Le sexisme rampant dans les écoles militaires américaines et la fréquence des agressions sexuelles qui y sont commises ont été dénoncées jeudi lors d'une conférence présentée comme historique, mais les solutions pour y remédier sont restées élusives.

Une sénatrice américaine ayant révélé récemment avoir été violée quand elle était dans l'armée a décrit des pratiques favorables à la multiplication d'agressions sexuelles dans les écoles militaires américaines, au cours de cette conférence à l'Ecole Navale d'Annapolis, près de Washington, à laquelle participaient de hauts responsables du Pentagone.

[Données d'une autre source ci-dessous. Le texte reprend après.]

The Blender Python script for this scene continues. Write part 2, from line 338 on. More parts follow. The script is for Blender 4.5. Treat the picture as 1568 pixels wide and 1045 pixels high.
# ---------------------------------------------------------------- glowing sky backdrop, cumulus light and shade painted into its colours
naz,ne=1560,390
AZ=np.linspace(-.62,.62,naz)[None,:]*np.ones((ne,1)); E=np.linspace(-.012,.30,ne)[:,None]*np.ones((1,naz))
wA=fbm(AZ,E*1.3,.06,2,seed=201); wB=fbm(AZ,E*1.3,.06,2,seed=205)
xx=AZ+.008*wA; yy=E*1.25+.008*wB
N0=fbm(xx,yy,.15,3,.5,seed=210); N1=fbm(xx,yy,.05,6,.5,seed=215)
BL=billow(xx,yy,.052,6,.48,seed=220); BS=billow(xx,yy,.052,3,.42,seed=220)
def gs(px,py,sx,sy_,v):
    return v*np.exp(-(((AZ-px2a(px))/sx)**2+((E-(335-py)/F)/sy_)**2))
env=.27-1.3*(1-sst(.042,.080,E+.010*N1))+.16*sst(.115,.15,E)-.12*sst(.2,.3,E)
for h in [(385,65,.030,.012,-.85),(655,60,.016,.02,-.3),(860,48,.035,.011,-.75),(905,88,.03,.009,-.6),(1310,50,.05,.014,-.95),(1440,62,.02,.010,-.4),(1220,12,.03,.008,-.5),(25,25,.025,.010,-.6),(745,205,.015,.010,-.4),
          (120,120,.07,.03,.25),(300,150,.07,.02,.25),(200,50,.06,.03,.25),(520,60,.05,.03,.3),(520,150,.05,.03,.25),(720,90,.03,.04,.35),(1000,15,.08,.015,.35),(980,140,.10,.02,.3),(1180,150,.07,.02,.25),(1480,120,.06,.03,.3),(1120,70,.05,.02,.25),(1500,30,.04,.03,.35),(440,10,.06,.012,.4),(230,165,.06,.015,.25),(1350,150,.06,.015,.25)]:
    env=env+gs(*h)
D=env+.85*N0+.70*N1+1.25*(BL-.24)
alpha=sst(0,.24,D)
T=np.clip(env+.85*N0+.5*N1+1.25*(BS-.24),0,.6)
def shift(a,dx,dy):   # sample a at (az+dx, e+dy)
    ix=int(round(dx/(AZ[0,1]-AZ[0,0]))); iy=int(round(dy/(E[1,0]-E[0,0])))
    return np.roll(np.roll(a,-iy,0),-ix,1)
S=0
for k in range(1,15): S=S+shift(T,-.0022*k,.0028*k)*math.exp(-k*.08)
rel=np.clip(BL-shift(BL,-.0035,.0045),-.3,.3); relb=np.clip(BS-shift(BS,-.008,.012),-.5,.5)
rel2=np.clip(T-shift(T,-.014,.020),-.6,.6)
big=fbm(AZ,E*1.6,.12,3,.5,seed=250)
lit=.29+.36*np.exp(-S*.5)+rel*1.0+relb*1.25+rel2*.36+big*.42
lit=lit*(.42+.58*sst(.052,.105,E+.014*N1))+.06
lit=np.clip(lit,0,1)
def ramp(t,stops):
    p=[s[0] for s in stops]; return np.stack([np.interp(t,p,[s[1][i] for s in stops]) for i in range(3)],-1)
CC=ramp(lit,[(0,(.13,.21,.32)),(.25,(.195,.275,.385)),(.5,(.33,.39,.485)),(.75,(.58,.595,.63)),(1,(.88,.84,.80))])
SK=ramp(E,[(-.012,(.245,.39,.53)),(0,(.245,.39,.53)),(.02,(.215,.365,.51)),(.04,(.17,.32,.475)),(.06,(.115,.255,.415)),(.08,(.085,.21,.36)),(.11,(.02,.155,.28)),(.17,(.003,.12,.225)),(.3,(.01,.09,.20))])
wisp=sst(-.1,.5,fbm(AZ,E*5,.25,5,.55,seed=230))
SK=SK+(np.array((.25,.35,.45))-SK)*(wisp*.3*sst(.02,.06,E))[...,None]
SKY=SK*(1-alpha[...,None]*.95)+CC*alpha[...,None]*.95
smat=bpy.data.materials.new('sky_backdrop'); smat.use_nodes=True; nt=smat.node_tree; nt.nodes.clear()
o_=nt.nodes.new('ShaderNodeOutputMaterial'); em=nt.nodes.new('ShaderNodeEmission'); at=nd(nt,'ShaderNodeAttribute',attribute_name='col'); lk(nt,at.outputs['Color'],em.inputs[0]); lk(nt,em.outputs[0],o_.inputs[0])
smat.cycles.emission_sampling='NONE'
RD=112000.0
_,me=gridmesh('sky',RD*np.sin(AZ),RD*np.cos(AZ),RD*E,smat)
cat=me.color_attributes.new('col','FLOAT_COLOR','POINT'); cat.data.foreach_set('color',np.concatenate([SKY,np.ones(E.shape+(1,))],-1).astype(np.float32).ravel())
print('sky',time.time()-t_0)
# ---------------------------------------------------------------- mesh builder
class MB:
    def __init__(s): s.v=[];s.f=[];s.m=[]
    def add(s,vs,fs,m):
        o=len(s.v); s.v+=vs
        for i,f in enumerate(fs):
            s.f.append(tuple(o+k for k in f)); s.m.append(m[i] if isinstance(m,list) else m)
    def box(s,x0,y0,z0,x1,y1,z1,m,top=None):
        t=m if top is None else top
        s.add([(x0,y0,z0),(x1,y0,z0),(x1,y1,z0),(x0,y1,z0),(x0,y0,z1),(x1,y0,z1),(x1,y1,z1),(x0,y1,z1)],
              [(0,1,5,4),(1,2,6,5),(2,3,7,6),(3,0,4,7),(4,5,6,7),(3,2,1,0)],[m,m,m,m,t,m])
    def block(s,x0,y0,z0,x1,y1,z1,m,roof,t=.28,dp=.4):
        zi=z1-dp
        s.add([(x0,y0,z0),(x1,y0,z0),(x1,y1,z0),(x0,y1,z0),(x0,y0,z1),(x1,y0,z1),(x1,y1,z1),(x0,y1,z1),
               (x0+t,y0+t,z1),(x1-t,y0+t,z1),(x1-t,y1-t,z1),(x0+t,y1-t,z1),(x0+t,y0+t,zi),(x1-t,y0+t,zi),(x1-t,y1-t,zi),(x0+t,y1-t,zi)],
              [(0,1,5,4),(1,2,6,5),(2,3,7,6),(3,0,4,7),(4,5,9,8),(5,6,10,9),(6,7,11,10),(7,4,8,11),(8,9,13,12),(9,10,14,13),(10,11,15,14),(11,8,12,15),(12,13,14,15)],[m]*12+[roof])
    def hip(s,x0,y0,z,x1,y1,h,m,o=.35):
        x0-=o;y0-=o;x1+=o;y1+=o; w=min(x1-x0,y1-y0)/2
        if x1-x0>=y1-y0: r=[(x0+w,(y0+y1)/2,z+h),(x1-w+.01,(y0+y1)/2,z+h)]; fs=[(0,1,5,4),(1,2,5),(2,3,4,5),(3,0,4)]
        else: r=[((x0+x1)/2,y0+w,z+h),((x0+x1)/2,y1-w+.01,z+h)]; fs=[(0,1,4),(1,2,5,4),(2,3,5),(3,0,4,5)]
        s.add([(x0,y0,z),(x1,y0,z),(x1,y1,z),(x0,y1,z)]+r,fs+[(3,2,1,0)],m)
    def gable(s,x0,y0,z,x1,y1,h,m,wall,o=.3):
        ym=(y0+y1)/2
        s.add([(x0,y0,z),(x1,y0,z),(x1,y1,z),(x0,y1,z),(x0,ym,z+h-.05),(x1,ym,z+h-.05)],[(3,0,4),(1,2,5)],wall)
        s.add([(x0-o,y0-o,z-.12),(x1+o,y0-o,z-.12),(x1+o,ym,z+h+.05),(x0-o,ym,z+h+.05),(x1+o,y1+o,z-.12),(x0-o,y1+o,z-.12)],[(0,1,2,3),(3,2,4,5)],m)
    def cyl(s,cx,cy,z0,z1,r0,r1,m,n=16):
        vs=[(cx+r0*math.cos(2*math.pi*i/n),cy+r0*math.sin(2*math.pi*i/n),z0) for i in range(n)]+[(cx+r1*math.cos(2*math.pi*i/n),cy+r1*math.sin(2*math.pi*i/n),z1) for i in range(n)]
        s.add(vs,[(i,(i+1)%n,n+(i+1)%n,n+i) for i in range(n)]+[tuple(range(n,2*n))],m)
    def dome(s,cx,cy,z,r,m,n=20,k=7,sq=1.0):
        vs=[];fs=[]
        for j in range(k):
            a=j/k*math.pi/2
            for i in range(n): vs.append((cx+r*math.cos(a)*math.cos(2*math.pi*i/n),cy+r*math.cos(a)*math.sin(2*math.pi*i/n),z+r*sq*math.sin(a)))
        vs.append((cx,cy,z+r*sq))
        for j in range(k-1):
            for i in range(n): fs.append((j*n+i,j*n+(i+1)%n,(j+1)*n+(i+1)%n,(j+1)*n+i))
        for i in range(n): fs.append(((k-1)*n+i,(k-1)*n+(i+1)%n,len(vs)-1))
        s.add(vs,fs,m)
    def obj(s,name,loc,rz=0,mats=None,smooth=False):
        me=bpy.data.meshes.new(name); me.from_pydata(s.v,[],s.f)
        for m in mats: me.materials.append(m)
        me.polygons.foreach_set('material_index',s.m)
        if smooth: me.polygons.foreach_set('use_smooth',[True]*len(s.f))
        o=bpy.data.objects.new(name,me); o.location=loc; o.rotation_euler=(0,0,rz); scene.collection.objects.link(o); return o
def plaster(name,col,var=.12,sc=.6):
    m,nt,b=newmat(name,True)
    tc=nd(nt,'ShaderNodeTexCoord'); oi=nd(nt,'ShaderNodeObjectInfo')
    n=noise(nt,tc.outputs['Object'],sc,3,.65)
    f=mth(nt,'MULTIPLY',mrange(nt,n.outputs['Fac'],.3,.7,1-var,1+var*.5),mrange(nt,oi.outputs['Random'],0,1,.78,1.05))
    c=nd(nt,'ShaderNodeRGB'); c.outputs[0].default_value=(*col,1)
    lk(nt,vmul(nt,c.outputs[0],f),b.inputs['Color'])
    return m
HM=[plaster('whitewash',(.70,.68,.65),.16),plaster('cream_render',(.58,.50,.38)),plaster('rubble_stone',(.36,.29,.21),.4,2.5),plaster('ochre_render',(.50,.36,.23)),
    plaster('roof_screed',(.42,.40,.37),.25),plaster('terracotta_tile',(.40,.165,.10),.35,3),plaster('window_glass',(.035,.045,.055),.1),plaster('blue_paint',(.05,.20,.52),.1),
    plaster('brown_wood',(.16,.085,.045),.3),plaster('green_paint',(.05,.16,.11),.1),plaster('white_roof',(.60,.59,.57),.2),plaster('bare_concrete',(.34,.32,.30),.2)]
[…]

Les élèves officiers de deuxième année sont ainsi très rapidement appelés à prendre la responsabilité des élèves de première année, notamment les week-ends, a expliqué l'ancienne pilote de chasse Martha McSally, qui fut la première femme à piloter un avion de chasse au combat puis à commander un escadron de combat.

"On charge des jeunes de 19 ans de la responsabilité de jeunes de 18 ans", a-t-elle souligné. "Je n'ai jamais compris ça".

"Ce sont des adolescents!", s'est-elle exclamée, avant d'appeler les directeurs de l'école de l'Air, de l'Ecole Navale et de West Point (armée de terre) à revenir sur cette pratique.

"Ce n'est pas parce qu'on a toujours fait comme ça qu'il faut continuer à faire comme ça", a-t-elle conclu. "Vous devez peut-être faire les choses différemment."

Malgré cet appel vibrant, les responsables militaires ont paru peu enclins à changer ces pratiques.

"Le fait est que (...) les jeunes de 19 ans vont superviser des jeunes de 18 ans parce que c'est comme ça que nous leur apprenons à diriger", a répliqué Richard Spencer, vice-ministre de la Défense chargé de l'US Navy, au cours d'une conférence de presse.

Mais "nous pouvons nous assurer qu'ils ont les outils nécessaires pour le faire correctement", a-t-il ajouté, sans préciser quels outils il envisageait.

- "L'autre" -

Heather Wilson, vice-ministre chargée de l'US Air Force,a souligné pour sa part que les agressions sexuelles les plus fréquentes n'étaient pas commises par des supérieurs mais "entre égaux" et que la solution viendrait de la recherche des outils qui fonctionnent le mieux.

Martha McSally a précisé que, selon son expérience, les élèves officiers quittaient les écoles militaires plus sexistes qu'à leur arrivée.

Au fur et à mesure de l'entrainement apparait une "dynamique étrange qui fait qu'on devient +l'autre+ parce qu'on appartient au groupe minoritaire", a-t-elle dit.

Elle avait provoqué la stupeur en mars en révélant à la tribune du Sénat avoir été violée par un officier de rang supérieur. Elle n'avait pas révélé le nom de son agresseur, ni la date à laquelle les faits s'étaient déroulés mais elle avait précisé n'avoir décidé de parler de ce traumatisme que des années plus tard.

Elle avait alors déjà passé 18 ans sous l'uniforme et la réaction des militaires l'avait tellement déçue qu'elle avait failli quitter l'armée de l'Air. Elle l'a finalement quittée en 2010 avec le grade de colonel après 26 ans sous les drapeaux.

Selon un rapport publié en janvier par le Pentagone, le nombre d'agressions sexuelles signalées dans les académies militaires américaines a augmenté de près de 50% ces deux dernières années, en dépit des efforts officiels pour combattre le problème.

La conférence de jeudi sur la prévention des agressions sexuelles était la première à regrouper les trois académies militaires qui forment les futurs officiers appelés à diriger l'armée américaine, ainsi que des représentants de nombreuses universités américaines.

Mais les associations de victimes d'agressions sexuelles n'ont pas été autorisées à participer aux débats et, à part la sénatrice républicaine, aucune victime d'agression sexuelle ne s'est exprimée.

Pour l'ancien juge militaire Don Christensen, président du groupe de défense des victimes Protect our defenders, c'est le signe que "le leadership militaire est complètement coupé des réalités".

La question des agressions sexuelles est un problème depuis quarante ans et "personne n'en a jamais été tenu responsable", a-t-il déclaré à l'AFP.